Question Time is much more immediate, timely, and flexible as well as dealing with all questions put down. Despite criticisms from some, it is, in my view, by far the most effective test of the mettle of ministers, and their opponents, of any Westminster-style parliament. Imagine, for example, how well George W. Bush would have survived Question Time if he had been our Prime Minister!

Such testing is the real purpose of Question Time - not to elicit a recitation of simple facts but to hold Ministers to account and to test their mettle. That is why it is easily the most popular part of the televised proceedings.

Indeed, I would go further. Much of Parliament is a form of theatre, a stage on which ideas and personalities contest for dominance. It is neither a simple legislative sausage machine, nor a company board, nor some kind of policy group-grope or, as we now call them, summits.

The vast majority of MPs come here to try to improve the lives of New Zealanders however much we may differ as to the means of so doing. Hence the most depressing comment about MPs that I can recall was when one senior Press Gallery member claimed the default position of politicians was to lie. One might easily respond that the default position of journalists is to misrepresent and to manipulate. Neither statement is a fair reflection of the truth.

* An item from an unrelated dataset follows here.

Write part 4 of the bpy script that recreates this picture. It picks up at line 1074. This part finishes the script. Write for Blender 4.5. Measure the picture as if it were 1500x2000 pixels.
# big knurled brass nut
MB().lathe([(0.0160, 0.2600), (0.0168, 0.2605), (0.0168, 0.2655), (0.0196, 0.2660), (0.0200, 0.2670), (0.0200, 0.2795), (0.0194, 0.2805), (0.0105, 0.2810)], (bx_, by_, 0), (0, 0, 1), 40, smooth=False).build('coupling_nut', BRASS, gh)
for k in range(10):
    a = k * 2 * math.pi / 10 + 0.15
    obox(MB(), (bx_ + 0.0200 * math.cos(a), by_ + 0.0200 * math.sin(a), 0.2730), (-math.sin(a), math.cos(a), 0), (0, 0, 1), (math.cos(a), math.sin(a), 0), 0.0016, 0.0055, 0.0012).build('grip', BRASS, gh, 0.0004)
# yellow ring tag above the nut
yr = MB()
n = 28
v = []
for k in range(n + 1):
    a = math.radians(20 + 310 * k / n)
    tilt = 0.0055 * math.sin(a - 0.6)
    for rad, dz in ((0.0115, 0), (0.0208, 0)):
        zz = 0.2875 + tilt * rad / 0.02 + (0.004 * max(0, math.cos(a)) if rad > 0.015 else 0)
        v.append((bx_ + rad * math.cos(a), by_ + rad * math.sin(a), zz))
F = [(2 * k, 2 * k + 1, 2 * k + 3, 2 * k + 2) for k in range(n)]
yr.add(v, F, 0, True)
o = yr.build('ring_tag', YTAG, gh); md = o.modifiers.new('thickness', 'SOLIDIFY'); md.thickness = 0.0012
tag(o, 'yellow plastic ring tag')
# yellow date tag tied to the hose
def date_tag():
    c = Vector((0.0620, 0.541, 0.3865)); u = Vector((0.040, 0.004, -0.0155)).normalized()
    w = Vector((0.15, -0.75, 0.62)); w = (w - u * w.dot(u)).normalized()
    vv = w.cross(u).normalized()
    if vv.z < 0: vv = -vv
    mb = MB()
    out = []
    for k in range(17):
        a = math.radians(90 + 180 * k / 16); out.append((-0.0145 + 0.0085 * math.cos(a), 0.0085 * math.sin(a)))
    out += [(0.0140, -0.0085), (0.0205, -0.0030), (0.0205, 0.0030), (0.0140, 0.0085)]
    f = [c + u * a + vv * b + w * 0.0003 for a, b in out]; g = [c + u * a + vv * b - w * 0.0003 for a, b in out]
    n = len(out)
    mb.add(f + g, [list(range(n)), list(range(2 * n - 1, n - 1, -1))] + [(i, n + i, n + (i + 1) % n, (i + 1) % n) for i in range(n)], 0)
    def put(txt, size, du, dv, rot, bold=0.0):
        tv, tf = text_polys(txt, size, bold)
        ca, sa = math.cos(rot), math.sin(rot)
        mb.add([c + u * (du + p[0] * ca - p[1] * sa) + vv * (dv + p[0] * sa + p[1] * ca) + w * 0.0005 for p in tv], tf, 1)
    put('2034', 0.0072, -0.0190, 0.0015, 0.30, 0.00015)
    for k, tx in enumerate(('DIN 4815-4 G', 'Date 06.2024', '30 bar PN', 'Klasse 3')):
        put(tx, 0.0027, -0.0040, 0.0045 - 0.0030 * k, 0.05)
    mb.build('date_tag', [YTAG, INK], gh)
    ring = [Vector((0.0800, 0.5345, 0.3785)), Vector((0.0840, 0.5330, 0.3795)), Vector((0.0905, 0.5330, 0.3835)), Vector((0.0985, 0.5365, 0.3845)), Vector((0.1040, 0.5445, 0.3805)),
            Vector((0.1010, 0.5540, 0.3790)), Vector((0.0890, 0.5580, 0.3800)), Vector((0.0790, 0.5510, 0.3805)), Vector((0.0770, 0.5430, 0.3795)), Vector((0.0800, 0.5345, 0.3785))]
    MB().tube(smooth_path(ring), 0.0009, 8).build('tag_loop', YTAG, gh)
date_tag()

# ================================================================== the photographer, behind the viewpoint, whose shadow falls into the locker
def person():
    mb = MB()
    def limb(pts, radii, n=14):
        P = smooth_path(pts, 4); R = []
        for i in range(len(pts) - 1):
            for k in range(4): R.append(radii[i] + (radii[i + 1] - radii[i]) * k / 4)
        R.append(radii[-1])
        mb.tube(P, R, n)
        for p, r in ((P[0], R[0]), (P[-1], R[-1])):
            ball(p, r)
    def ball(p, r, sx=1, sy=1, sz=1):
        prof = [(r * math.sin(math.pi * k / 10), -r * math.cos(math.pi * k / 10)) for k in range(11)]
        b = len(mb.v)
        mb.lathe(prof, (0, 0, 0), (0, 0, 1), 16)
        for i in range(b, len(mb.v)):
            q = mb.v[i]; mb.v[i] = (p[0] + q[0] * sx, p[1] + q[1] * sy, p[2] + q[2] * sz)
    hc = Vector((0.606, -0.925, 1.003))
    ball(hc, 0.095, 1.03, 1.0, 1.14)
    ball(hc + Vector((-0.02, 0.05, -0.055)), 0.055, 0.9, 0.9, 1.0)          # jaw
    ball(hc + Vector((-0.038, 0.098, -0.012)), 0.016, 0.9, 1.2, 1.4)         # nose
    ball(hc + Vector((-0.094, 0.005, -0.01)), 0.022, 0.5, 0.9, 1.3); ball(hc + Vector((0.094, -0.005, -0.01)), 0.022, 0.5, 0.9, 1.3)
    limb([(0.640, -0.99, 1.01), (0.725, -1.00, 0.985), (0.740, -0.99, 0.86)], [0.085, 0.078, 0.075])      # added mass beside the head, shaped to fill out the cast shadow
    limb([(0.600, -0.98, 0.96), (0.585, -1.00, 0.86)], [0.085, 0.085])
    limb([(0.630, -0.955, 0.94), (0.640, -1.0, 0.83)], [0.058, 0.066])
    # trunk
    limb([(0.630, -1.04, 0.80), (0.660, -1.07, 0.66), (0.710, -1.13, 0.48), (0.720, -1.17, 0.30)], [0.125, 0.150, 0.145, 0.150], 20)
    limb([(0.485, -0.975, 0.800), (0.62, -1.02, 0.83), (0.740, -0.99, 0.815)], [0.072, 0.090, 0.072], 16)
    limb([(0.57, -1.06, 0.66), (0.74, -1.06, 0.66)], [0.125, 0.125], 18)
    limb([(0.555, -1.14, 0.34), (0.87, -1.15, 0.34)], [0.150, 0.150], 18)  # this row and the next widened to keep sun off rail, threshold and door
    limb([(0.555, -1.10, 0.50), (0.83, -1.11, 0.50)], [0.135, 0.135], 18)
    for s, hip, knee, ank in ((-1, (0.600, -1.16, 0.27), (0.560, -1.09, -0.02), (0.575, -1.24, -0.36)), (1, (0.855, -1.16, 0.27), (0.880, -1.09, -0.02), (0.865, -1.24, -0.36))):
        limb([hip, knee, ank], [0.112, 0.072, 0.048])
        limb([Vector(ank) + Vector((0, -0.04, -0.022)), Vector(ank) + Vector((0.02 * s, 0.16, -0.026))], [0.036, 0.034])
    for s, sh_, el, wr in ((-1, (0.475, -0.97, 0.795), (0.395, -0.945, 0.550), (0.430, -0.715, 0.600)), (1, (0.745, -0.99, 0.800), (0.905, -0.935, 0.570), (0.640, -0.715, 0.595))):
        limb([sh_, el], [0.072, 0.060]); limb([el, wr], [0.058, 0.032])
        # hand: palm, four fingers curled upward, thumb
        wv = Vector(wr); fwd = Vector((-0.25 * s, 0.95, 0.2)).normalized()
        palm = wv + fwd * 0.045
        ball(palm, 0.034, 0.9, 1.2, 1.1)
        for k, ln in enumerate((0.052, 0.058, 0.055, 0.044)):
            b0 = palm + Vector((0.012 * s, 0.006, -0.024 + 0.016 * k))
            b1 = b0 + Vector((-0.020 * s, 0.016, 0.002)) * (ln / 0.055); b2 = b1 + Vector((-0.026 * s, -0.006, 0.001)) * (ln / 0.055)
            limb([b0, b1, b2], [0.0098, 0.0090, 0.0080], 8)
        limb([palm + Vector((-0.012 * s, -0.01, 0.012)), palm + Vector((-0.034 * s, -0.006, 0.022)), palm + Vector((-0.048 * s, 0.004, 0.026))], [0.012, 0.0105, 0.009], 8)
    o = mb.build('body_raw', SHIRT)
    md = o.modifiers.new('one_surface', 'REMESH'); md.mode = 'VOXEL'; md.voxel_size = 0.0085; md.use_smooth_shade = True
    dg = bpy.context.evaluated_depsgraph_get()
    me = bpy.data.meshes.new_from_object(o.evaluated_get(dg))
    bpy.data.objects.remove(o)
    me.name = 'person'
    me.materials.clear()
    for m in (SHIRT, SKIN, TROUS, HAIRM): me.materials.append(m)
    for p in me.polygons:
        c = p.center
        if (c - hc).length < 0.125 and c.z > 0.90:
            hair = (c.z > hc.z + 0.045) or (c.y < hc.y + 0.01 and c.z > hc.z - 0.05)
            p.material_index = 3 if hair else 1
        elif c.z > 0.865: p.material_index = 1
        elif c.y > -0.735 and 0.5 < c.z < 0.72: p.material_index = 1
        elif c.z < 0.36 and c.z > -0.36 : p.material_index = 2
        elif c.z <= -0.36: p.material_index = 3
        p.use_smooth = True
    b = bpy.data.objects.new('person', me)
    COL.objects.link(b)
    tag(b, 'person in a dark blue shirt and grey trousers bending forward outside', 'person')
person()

What I would assert is that for all its faults, and the occasional silliness, the system works far better than any known alternative.

Mr. Speaker, I arrived in this place at a time when my party was divided, a division which in one form or another lasted through to 1996.

I came knowing I was the MP for St Kilda for one reason alone: I wore a Labour jersey. Since that time it has been my desire to help create a strong, modern, unified social democratic party wearing the proud old name of Labour.

That was not easy. In the 1980s the urgent and necessary process of modernisation and reform lurched off into ideological excesses underpinned by the belief that there was no gain without pain. That came to mean that pain must inevitably lead to gain and then to a kind of political sado-masochism in which pain almost seemed to become an end in itself.

It certainly caused me some small financial pain. The biggest speeding fine I ever got was driving back from Whakatane to Wellington in January 1990 when I heard on the news that Geoffrey Palmer was supposedly moving to reinstate Roger Douglas as Minister of Finance. I hit 134kmph before a firm but polite traffic cop restored me to my senses.

The persistent divisions, the consequent weakening of the Labour Party, and the introduction of MMP meant that in the early to mid-1990s it appeared far from impossible that we would cease to be the dominant voice of the centre-left in New Zealand.

The need to build a policy platform of a socially progressive, economically literate, fiscally conservative party was obvious. It could and should have been done in the 1980s. It was done under Helen Clark's leadership and I am proud to have had some small role to play in that regard. That laid the basis for a long period in government.